Directions for this task
Print exactly the lines from the first one down to the line containing "return m, nt, nt.nodes.get('Principled", both ends included, with no pictures and nothing else.

______________________________

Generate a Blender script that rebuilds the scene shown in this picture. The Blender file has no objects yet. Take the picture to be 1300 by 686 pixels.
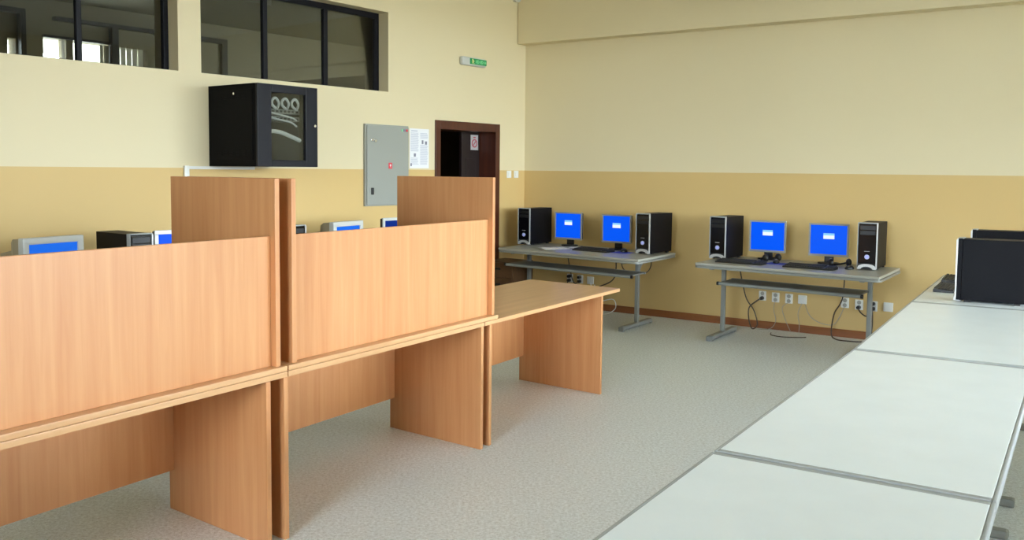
import bpy, bmesh, math, random
from mathutils import Vector, Matrix
random.seed(7)
SC = bpy.context.scene
COL = SC.collection
R = math.radians

# ------------------------------------------------------------------ materials
def new_mat(name):
    m = bpy.data.materials.new(name); m.use_nodes = True
    nt = m.node_tree
    return m, nt, nt.nodes.get('Principled BSDF')

def plain(name, col, rough=0.5, metal=0.0, spec=0.5, noise=0.0, nscale=30.0, bump=0.0):
    m, nt, b = new_mat(name)
    b.inputs['Base Color'].default_value = (*col, 1)
    b.inputs['Roughness'].default_value = rough
    b.inputs['Metallic'].default_value = metal
    b.inputs['Specular IOR Level'].default_value = spec
    if noise or bump:
        tc = nt.nodes.new('ShaderNodeTexCoord'); n = nt.nodes.new('ShaderNodeTexNoise')
        n.inputs['Scale'].default_value = nscale; n.inputs['Detail'].default_value = 3
        nt.links.new(tc.outputs['Object'], n.inputs['Vector'])
        if noise:
            r = nt.nodes.new('ShaderNodeValToRGB')
            r.color_ramp.elements[0].position = .3; r.color_ramp.elements[1].position = .7
            r.color_ramp.elements[0].color = (*[c*(1-noise) for c in col], 1)
            r.color_ramp.elements[1].color = (*[min(1, c*(1+noise)) for c in col], 1)
            nt.links.new(n.outputs['Fac'], r.inputs['Fac']); nt.links.new(r.outputs['Color'], b.inputs['Base Color'])
        if bump:
            bp = nt.nodes.new('ShaderNodeBump'); bp.inputs['Strength'].default_value = bump
            bp.inputs['Distance'].default_value = .002
            nt.links.new(n.outputs['Fac'], bp.inputs['Height']); nt.links.new(bp.outputs['Normal'], b.inputs['Normal'])
    return m

def wood(name, dark, light, scale, rough=0.38):
    """laminate with grain stretched along the axis of small scale"""
    m, nt, b = new_mat(name)
    tc = nt.nodes.new('ShaderNodeTexCoord'); mp = nt.nodes.new('ShaderNodeMapping')
    mp.inputs['Scale'].default_value = scale
    n = nt.nodes.new('ShaderNodeTexNoise'); n.inputs['Scale'].default_value = 1.0
    n.inputs['Detail'].default_value = 5; n.inputs['Roughness'].default_value = .6; n.inputs['Distortion'].default_value = .4
    r = nt.nodes.new('ShaderNodeValToRGB')
    e = r.color_ramp.elements; e[0].position = .3; e[0].color = (*dark, 1); e[1].position = .72; e[1].color = (*light, 1)
    nt.links.new(tc.outputs['Object'], mp.inputs['Vector']); nt.links.new(mp.outputs['Vector'], n.inputs['Vector'])
    nt.links.new(n.outputs['Fac'], r.inputs['Fac']); nt.links.new(r.outputs['Color'], b.inputs['Base Color'])
    b.inputs['Roughness'].default_value = rough
    return m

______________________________

Result of the task
Generate a Blender script that rebuilds the scene shown in this picture. The Blender file has no objects yet. Take the picture to be 1300 by 686 pixels.
import bpy, bmesh, math, random
from mathutils import Vector, Matrix
random.seed(7)
SC = bpy.context.scene
COL = SC.collection
R = math.radians

# ------------------------------------------------------------------ materials
def new_mat(name):
    m = bpy.data.materials.new(name); m.use_nodes = True
    nt = m.node_tree
    return m, nt, nt.nodes.get('Principled BSDF')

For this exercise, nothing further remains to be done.